--- start of Data provided ---
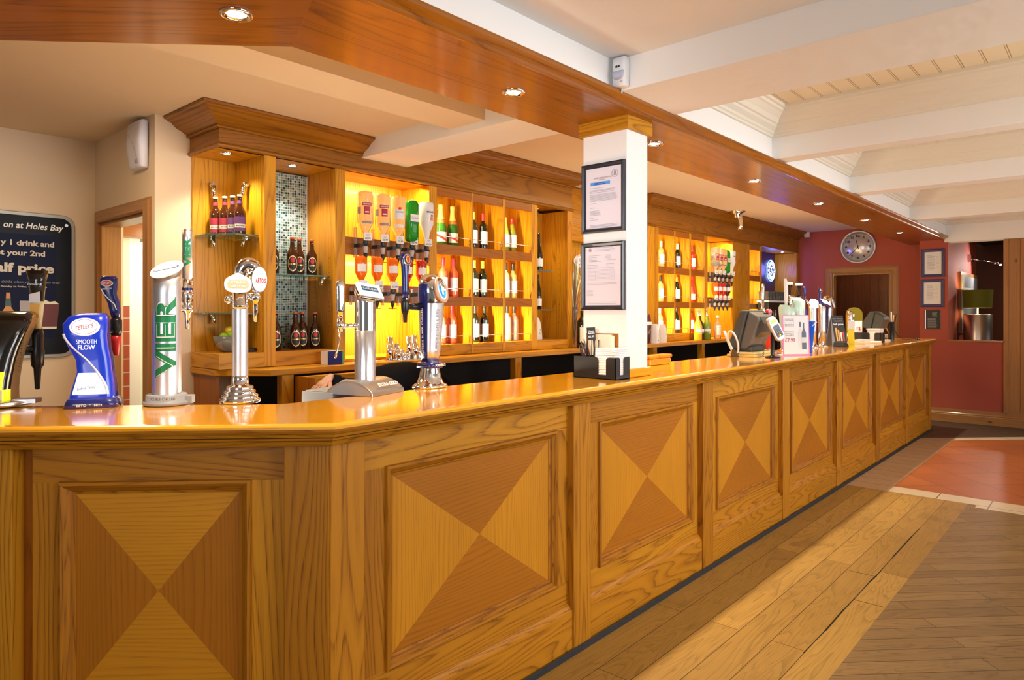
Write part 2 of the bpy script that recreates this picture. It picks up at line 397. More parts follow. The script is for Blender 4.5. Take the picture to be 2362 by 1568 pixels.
fl([(-4, -5), (6.05, -5), (6.05, .80), (5.83, .855), (-4, .855)], PL_B, -PI/4, (0, 0))
fl([(6.05, .80), (6.13, .80), (6.13, .855), (5.83, .855)], PL_B, PI/2)
# tiled walkway: beige strip beside the bar, cream border, terracotta field laid diagonally
fl([(6.13, 1.405), (9.28, 1.405), (8.95, 1.74), (8.95, 2.3), (6.13, 2.3)], BEIGE, 0, (6.13, 1.33))
fl([(6.13, 1.405), (6.34, 1.405), (6.34, -5), (6.05, -5), (6.05, .80), (6.13, .80)], CREAM, PI/2, (6.13, 1.405))
fl([(6.34, 1.405), (9.06, 1.405), (15.46, -5), (6.34, -5)], TERRA, PI/4, (6.34, 1.405))
fl([(9.06, 1.405), (9.28, 1.405), (15.68, -5), (15.46, -5)], CREAM, -PI/4, (9.06, 1.405))
fl([(8.95, 1.74), (9.28, 1.405), (15.68, -5), (16, -5), (16, 5.6), (6.13, 5.6), (6.13, 2.3), (8.95, 2.3)], PL_C, -PI/4)
o = struct('floor', f, 'worn oak plank floor with a terracotta tiled walkway', weld=False)
gap = MB(); GM = mat('gap_black', (.008, .006, .004), .8)
for pts in ([(2.98, 1.0), (3.25, .996), (3.55, 1.0), (3.72, .998)], [(3.72, .998), (4.0, 1.0), (4.12, .995)], [(4.12, .995), (4.5, .999), (5.0, 1.0), (5.2, .998)]):
    for (a, b), (c, d), wv in zip(pts, pts[1:], (.004, .008, .005)): gap.poly([(a, b-wv/2, .0006), (c, d-wv/2, .0006), (c, d+wv/2, .0006), (a, b+wv/2, .0006)], GM)
for x0, y0, y1 in ((3.70, .86, 1.0), (4.10, .995, 1.13)): gap.poly([(x0, y0, .0006), (x0+.004, y0, .0006), (x0+.004, y1, .0006), (x0, y1, .0006)], GM)
struct('trim_19', gap, 'dark worn gaps between the floor boards', weld=False)
# ---- walls
w = MB()
XD = 1.58; YL = 5.19
w.box(-4, XD+.14, YL, YL+.1, 0, 2.62, PLAS)
struct('wall_left', w, 'cream plastered wall carrying the poster')
w = MB()   # wall with the doorway (plane x = 1.58, doorway y 4.302..5.087)
for y0, y1, z0, z1 in ((YB, 4.302, 0, 2.6), (5.087, YL, 0, 2.6), (4.302, 5.087, 2.037, 2.6)): w.box(XD, XD+.14, y0, y1, z0, z1, PLAS)
w.box(XD+.14, 1.84, YB, YB+.12, 0, 2.6, PLAS)
struct('wall_doorway', w, 'cream plastered wall around the staff doorway')
w = MB(); w.box(1.84, 11.3, YB+.03, YB+.15, 0, 2.75, PLAS); struct('wall_back', w)
w = MB()   # clock wall x = 11.1, doorway y 2.491..3.296 z < 2.03
XC = 11.1
for y0, y1, z0, z1 in ((1.9, 2.491, 0, 2.75), (3.296, 4.3, 0, 2.75), (2.491, 3.296, 2.03, 2.75)): w.box(XC, XC+.12, y0, y1, z0, z1, RED)
struct('wall_clock', w, 'dark red wall behind the bar end')
w = MB()   # framed wall x = 10.6, opening y 1.10..1.70 z 1.072..2.36
XF = 10.6
w.box(XF, XF+.5, 1.70, 2.03, 0, 2.75, RED); w.box(XF, XF+.14, 1.06, 1.70, 0, 1.062, RED)
struct('wall_right', w, 'red wall with framed notices and a window opening')
w = MB(); w.box(XF-.012, XF+.16, 1.085, 1.70, 1.062, 1.078, PINE, 'y'); struct('trim_1', w, 'narrow wooden sill of the wall opening')
w = MB()   # pine boarded wall
y = 1.085
w.box(XF-.012, XF+.10, 1.05, 1.10, .17, 2.37, PINE, 'z')
y = 1.05
while y > -4:
    w.box(XF+.004, XF+.12, y-.118, y, .10, 2.37, PINE, 'z'); w.box(XF+.01, XF+.1, y-.122, y-.118, .10, 2.37, DARKW, 'z'); y -= .122
struct('wall_pine', w, 'knotty pine boarded wall at the right edge')
w = MB(); w.sweep([(XF, -4), (XF, 2.03)], [(0, 0), (.018, 0), (.018, .095), (.012, .105), (.014, .115), (.004, .13), (0, .175)], PINE, side=-1)
struct('baseboard_right', w, 'pine baseboard under the red wall')
# ---- room behind the wall opening and the doorways
w = MB()
w.poly([(XF+.5, 1.70, 0), (13.0, 1.70, 0), (13.0, 1.70, 2.75), (XF+.5, 1.70, 2.75)], RED)
w.poly([(13.6, -3, 0), (13.6, 2.6, 0), (13.6, 2.6, 2.75), (13.6, -3, 2.75)], mat('brown_wall', (.16, .045, .02), .6))
w.poly([(XF+.5, -4, 2.55), (13.6, -4, 2.55), (13.6, 1.7, 2.55), (XF+.5, 1.7, 2.55)], mat('dark_ceiling', (.03, .018, .012), .5))
struct('wall_far_room', w, weld=False)
w = MB()
DKP = wood('dark_panelling', (.20, .06, .018), (.09, .028, .01), rough=.4)
for i in range(16): w.box(12.3, 12.33, 1.9+i*.13, 2.027+i*.13, 0, 2.75, DKP, 'z')
w.box(XC+.12, 12.33, 4.0, 4.05, 0, 2.75, DKP, 'z'); w.box(XC+.12, 12.33, 1.86, 1.9, 0, 2.75, PINE, 'z')
struct('wall_passage', w, 'dark boarded passage behind the red wall doorway')
w = MB()
for i in range(6): w.box(12.22, 12.26, 2.55+i*.028, 2.57+i*.028, 0, 2.3, mat('mauve_board', (.36, .17, .15), .5), 'z')
w.box(12.24, 12.28, 2.54, 2.73, 0, 2.3, MATS['mauve_board'], 'z')
struct('trim_2', w, 'fluted pale post inside the far doorway')
def casing(name, axis_x, ya, yb, zt, wdt, m, label, front=-1):
    w = MB(); prof = [(0, 0), (0, .022), (.012, .026), (.03, .020), (wdt-.02, .018), (wdt-.012, .010), (wdt, .008), (wdt, 0)]
    for a, b, s in ((ya, ya-wdt, -1), (yb, yb+wdt, 1)):
        P = []
        for k in range(len(prof)-1):
            (d0, h0), (d1, h1) = prof[k], prof[k+1]
            w.poly([(axis_x+front*h0, a+s*d0, 0), (axis_x+front*h1, a+s*d1, 0), (axis_x+front*h1, a+s*d1, zt+d1), (axis_x+front*h0, a+s*d0, zt+d0)], rnd(m), g=(0, 0, 1))
    for k in range(len(prof)-1):
        (d0, h0), (d1, h1) = prof[k], prof[k+1]
        w.poly([(axis_x+front*h0, ya-d0, zt+d0), (axis_x+front*h0, yb+d0, zt+d0), (axis_x+front*h1, yb+d1, zt+d1), (axis_x+front*h1, ya-d1, zt+d1)], rnd(m), g=(0, 1, 0))
    for (y0, y1, z0, z1) in ((ya, ya+.02, 0, zt-.02), (yb-.02, yb, 0, zt-.02), (ya, yb, zt-.02, zt-.001)): w.box(axis_x, axis_x+.12, y0, y1, z0, z1, m, 'z' if y1-y0 < .1 else 'y')
    return struct(name, w, label, weld=False)
casing('trim_3', XD, 4.302, 5.087, 2.037, .082, PINE, 'pine door frame behind the left taps')
casing('trim_4', XC, 2.491, 3.296, 2.03, .10, PINE, 'pine door frame in the clock wall')
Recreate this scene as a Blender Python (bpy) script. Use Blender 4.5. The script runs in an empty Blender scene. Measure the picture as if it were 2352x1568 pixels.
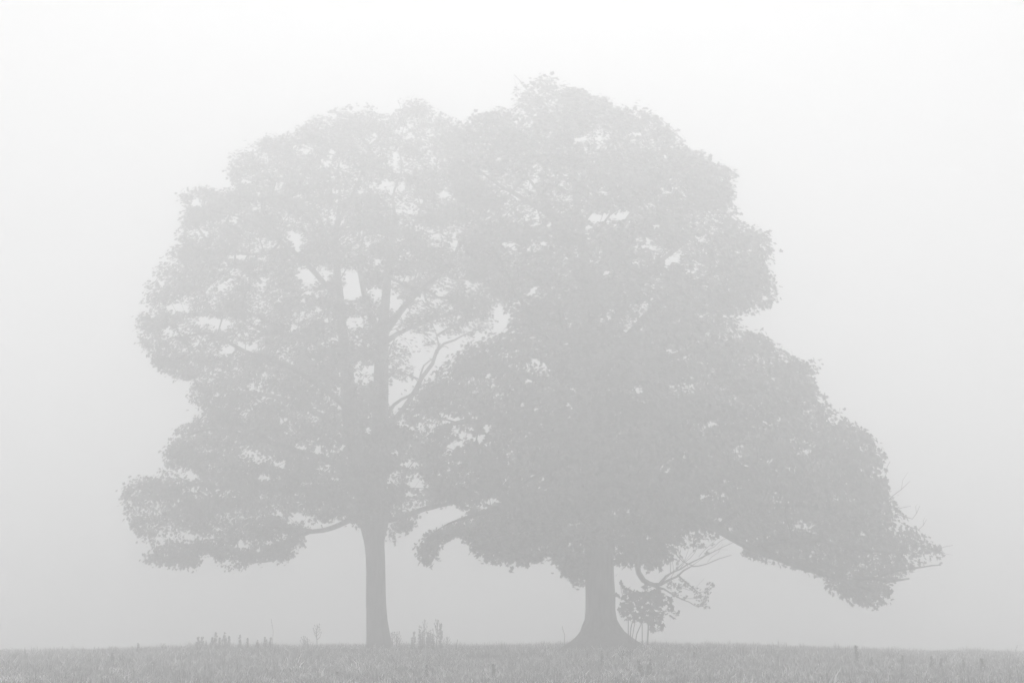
import bpy, math, random
import numpy as np
from mathutils import Vector, Matrix, Euler, Quaternion

# ------------------------------------------------------------------ camera, sky, sun, exposure
W, H, F = 2352.0, 1568.0, 3953.0            # traced-picture units
PITCH = math.atan(616.0 / F)
CAM_Z = 1.6
scene = bpy.context.scene
cam_data = bpy.data.cameras.new('camera')
cam = bpy.data.objects.new('camera', cam_data)
scene.collection.objects.link(cam)
cam.location = (0, 0, CAM_Z)
cam.rotation_euler = (math.pi / 2 + PITCH, 0, 0)
cam_data.sensor_width = 36
cam_data.lens = 36 * F / W
cam_data.clip_end = 3000
scene.camera = cam

SUN_EL, SUN_ROT = math.radians(58), math.radians(0)
world = bpy.data.worlds.new('World')
scene.world = world
world.use_nodes = True
nt = world.node_tree
for n in list(nt.nodes):
    nt.nodes.remove(n)
out = nt.nodes.new('ShaderNodeOutputWorld')
bg = nt.nodes.new('ShaderNodeBackground')
sky = nt.nodes.new('ShaderNodeTexSky')
sky.sky_type = 'NISHITA'
sky.sun_disc = False
sky.sun_elevation = SUN_EL
sky.sun_rotation = SUN_ROT
sky.air_density = 1.0
sky.dust_density = 4.0
hs = nt.nodes.new('ShaderNodeHueSaturation')
hs.inputs['Saturation'].default_value = 0.0
nt.links.new(sky.outputs[0], hs.inputs['Color'])
nt.links.new(hs.outputs[0], bg.inputs['Color'])
bg.inputs['Strength'].default_value = 0.05
nt.links.new(bg.outputs[0], out.inputs['Surface'])

sun_d = bpy.data.lights.new('sun', 'SUN')
sun_d.energy = 1.5
sun_d.angle = math.radians(60)
sun_o = bpy.data.objects.new('sun', sun_d)
scene.collection.objects.link(sun_o)
sun_o.rotation_euler = (-(math.pi / 2 - SUN_EL), 0, 0)   # from behind the trees, high
scene.view_settings.view_transform = 'Standard'
scene.view_settings.look = 'None'
scene.view_settings.exposure = 0.77
scene.view_settings.gamma = 1.0
scene.view_settings.use_curve_mapping = False
scene.render.engine = 'CYCLES'
cy = scene.cycles
cy.use_denoising = True
cy.denoising_input_passes = 'RGB_ALBEDO_NORMAL'
cy.denoising_prefilter = 'ACCURATE'
cy.max_bounces = 12
cy.diffuse_bounces = 2
cy.glossy_bounces = 1
cy.transmission_bounces = 2
cy.volume_bounces = 6
cy.transparent_max_bounces = 8
cy.use_adaptive_sampling = False
cy.adaptive_threshold = 0.01

FOG_DENSITY = 0.024
FOG_COLOR = 0.985

# ------------------------------------------------------------------ helpers
C = scene.collection
CP, SP = math.cos(PITCH), math.sin(PITCH)


def P(px, py, Y):
    """the point at distance Y (metres north) seen at traced-picture point px, py"""
    a = (px - W / 2) / F
    b = -(py - H / 2) / F
    dy = CP - b * SP
    dz = SP + b * CP
    t = Y / dy
    return (a * t, Y, CAM_Z + dz * t)


def Parr(px, py, Y):
    a = (px - W / 2) / F
    b = -(py - H / 2) / F
    t = Y / (CP - b * SP)
    return np.stack([a * t, Y, CAM_Z + (SP + b * CP) * t], axis=-1)


def proj(p):
    """world points (N,3) -> traced-picture coordinates"""
    x, y, z = p[:, 0], p[:, 1], p[:, 2] - CAM_Z
    d = y * CP + z * SP
    v = -y * SP + z * CP
    return W / 2 + F * x / d, H / 2 - F * v / d


def mat(name, base, rough=0.7, by_place=False, noise=None, var=0.3, attr=None, bump=0.0, stretch=(1, 1, 1), spec=0.3, rand=0.0):
    m = bpy.data.materials.new(name)
    m.use_nodes = True
    t = m.node_tree
    b = t.nodes['Principled BSDF']
    b.inputs['Roughness'].default_value = rough
    b.inputs['Specular IOR Level'].default_value = spec
    L = t.links

    def math_(op, a, bb):
        n = t.nodes.new('ShaderNodeMath')
        n.operation = op
        for i, v in enumerate((a, bb)):
            if isinstance(v, (int, float)):
                n.inputs[i].default_value = v
            else:
                L.new(v, n.inputs[i])
        return n.outputs[0]
    val = base
    if noise:
        tc = t.nodes.new('ShaderNodeTexCoord')
        mp = t.nodes.new('ShaderNodeMapping')
        mp.inputs['Scale'].default_value = stretch
        nz = t.nodes.new('ShaderNodeTexNoise')
        nz.inputs['Scale'].default_value = noise
        nz.inputs['Detail'].default_value = 6
        if by_place:
            pl = t.nodes.new('ShaderNodeObjectInfo')
            L.new(pl.outputs['Location'], mp.inputs[0])
        else:
            L.new(tc.outputs['Object'], mp.inputs[0])
        L.new(mp.outputs[0], nz.inputs['Vector'])
        mr = t.nodes.new('ShaderNodeMapRange')
        mr.inputs[1].default_value = 0.3
        mr.inputs[2].default_value = 0.7
        mr.inputs[3].default_value = 1 - var
        mr.inputs[4].default_value = 1 + var
        L.new(nz.outputs['Fac'], mr.inputs[0])
        val = math_('MULTIPLY', mr.outputs[0], val)
        if bump:
            bp = t.nodes.new('ShaderNodeBump')
            bp.inputs['Strength'].default_value = 0.9
            bp.inputs['Distance'].default_value = bump
            L.new(nz.outputs['Fac'], bp.inputs['Height'])
            L.new(bp.outputs[0], b.inputs['Normal'])
    if attr:
        at = t.nodes.new('ShaderNodeAttribute')
        at.attribute_name = attr
        val = math_('MULTIPLY', at.outputs['Fac'], val)
    if rand:
        oi = t.nodes.new('ShaderNodeObjectInfo')
        mr = t.nodes.new('ShaderNodeMapRange')
        mr.inputs[3].default_value = 1 - rand
        mr.inputs[4].default_value = 1 + rand
        L.new(oi.outputs['Random'], mr.inputs[0])
        val = math_('MULTIPLY', mr.outputs[0], val)
    if isinstance(val, float):
        b.inputs['Base Color'].default_value = (val, val, val, 1)
    else:
        cb = t.nodes.new('ShaderNodeCombineColor')
        for i in range(3):
            L.new(val, cb.inputs[i])
        L.new(cb.outputs[0], b.inputs['Base Color'])
    return m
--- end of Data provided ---
Nothing but the lines above, starting at the line that contains "Recreate this scene" and ending at the line that contains "cy.adaptive_threshold = 0.01", should be given again, exactly and without the pictures.

* Written solution *
Recreate this scene as a Blender Python (bpy) script. Use Blender 4.5. The script runs in an empty Blender scene. Measure the picture as if it were 2352x1568 pixels.
import bpy, math, random
import numpy as np
from mathutils import Vector, Matrix, Euler, Quaternion

# ------------------------------------------------------------------ camera, sky, sun, exposure
W, H, F = 2352.0, 1568.0, 3953.0            # traced-picture units
PITCH = math.atan(616.0 / F)
CAM_Z = 1.6
scene = bpy.context.scene
cam_data = bpy.data.cameras.new('camera')
cam = bpy.data.objects.new('camera', cam_data)
scene.collection.objects.link(cam)
cam.location = (0, 0, CAM_Z)
cam.rotation_euler = (math.pi / 2 + PITCH, 0, 0)
cam_data.sensor_width = 36
cam_data.lens = 36 * F / W
cam_data.clip_end = 3000
scene.camera = cam

SUN_EL, SUN_ROT = math.radians(58), math.radians(0)
world = bpy.data.worlds.new('World')
scene.world = world
world.use_nodes = True
nt = world.node_tree
for n in list(nt.nodes):
    nt.nodes.remove(n)
out = nt.nodes.new('ShaderNodeOutputWorld')
bg = nt.nodes.new('ShaderNodeBackground')
sky = nt.nodes.new('ShaderNodeTexSky')
sky.sky_type = 'NISHITA'
sky.sun_disc = False
sky.sun_elevation = SUN_EL
sky.sun_rotation = SUN_ROT
sky.air_density = 1.0
sky.dust_density = 4.0
hs = nt.nodes.new('ShaderNodeHueSaturation')
hs.inputs['Saturation'].default_value = 0.0
nt.links.new(sky.outputs[0], hs.inputs['Color'])
nt.links.new(hs.outputs[0], bg.inputs['Color'])
bg.inputs['Strength'].default_value = 0.05
nt.links.new(bg.outputs[0], out.inputs['Surface'])

sun_d = bpy.data.lights.new('sun', 'SUN')
sun_d.energy = 1.5
sun_d.angle = math.radians(60)
sun_o = bpy.data.objects.new('sun', sun_d)
scene.collection.objects.link(sun_o)
sun_o.rotation_euler = (-(math.pi / 2 - SUN_EL), 0, 0)   # from behind the trees, high
scene.view_settings.view_transform = 'Standard'
scene.view_settings.look = 'None'
scene.view_settings.exposure = 0.77
scene.view_settings.gamma = 1.0
scene.view_settings.use_curve_mapping = False
scene.render.engine = 'CYCLES'
cy = scene.cycles
cy.use_denoising = True
cy.denoising_input_passes = 'RGB_ALBEDO_NORMAL'
cy.denoising_prefilter = 'ACCURATE'
cy.max_bounces = 12
cy.diffuse_bounces = 2
cy.glossy_bounces = 1
cy.transmission_bounces = 2
cy.volume_bounces = 6
cy.transparent_max_bounces = 8
cy.use_adaptive_sampling = False
cy.adaptive_threshold = 0.01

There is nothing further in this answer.